The car has flown. Inevitable? Infuriating. Living wage? Over. Movieline…now just another studio megaphone…grrrrr.


Another sad day for film journalism and all cinephiles.

Anselma Dell'Olio

The Number One reason for visiting Movieline? How about the ONLY reason I ever visited Movieline; not that I have anything against the site, just that she is the reason I ever checked it out. Zacharek will surely be snapped up pronto by a discerning publisher. Corky, dyspeptic and original, I look forward to following her wherever she decides to go, arguing with her all the way. In bocca al lupo, Zac! (Crepi il lupo.)

Guy Flatley,

Stephanie Zacharek is a lively, probing critic, an elegant writer who could never be mistaken for an on-line softie. So naturally she got dumped.

David Edelstein

One less magazine I'll visit to re-examine my responses and re-watch movies through the eyes of a unique and remarkable writer, and one whose bold earnestness routinely puts dodgy ironists like me to shame.


Sad for Stephanie, but was this worthy of an Indie Wire News Alert? Seriously?

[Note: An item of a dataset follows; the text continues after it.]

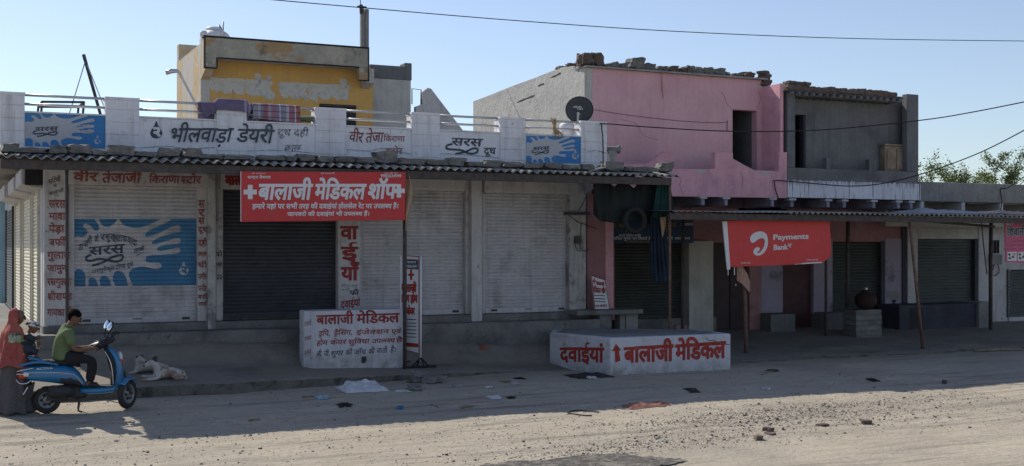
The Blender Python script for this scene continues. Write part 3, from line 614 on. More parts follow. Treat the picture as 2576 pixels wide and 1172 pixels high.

Well sure, everyone's a critic, everyone can shout out on anything at any time. Why read well thought ought opinion/criticism.
What next – just say good, bad, indifferent…

Audrey Ewell

The internet giveth, and the internet taketh away. I'm just not sure if I totally like this brave new frontier we're building. Agree or disagree with a knowledgeable critic's take on film, I prize having people who recognize the influences and historical contexts of the films and filmmakers making movies today. I kind of hate the youtube era. Everyone's got an opinion. But the informed opinions are being drowned out in the pure volume of people shouting FIRST every chance they get.

Mark Rabinowitz

Ugh. The purge continues. Come on over to the old critics home, Stephanie. I'll make the gin and tonics.

Kate Erbland

While 8 times out of 10, I don't agree with Zacharek's opinions on films, that doesn't impact how much I enjoy her opinions and her style. She's one of the few fellow critics that I read religiously.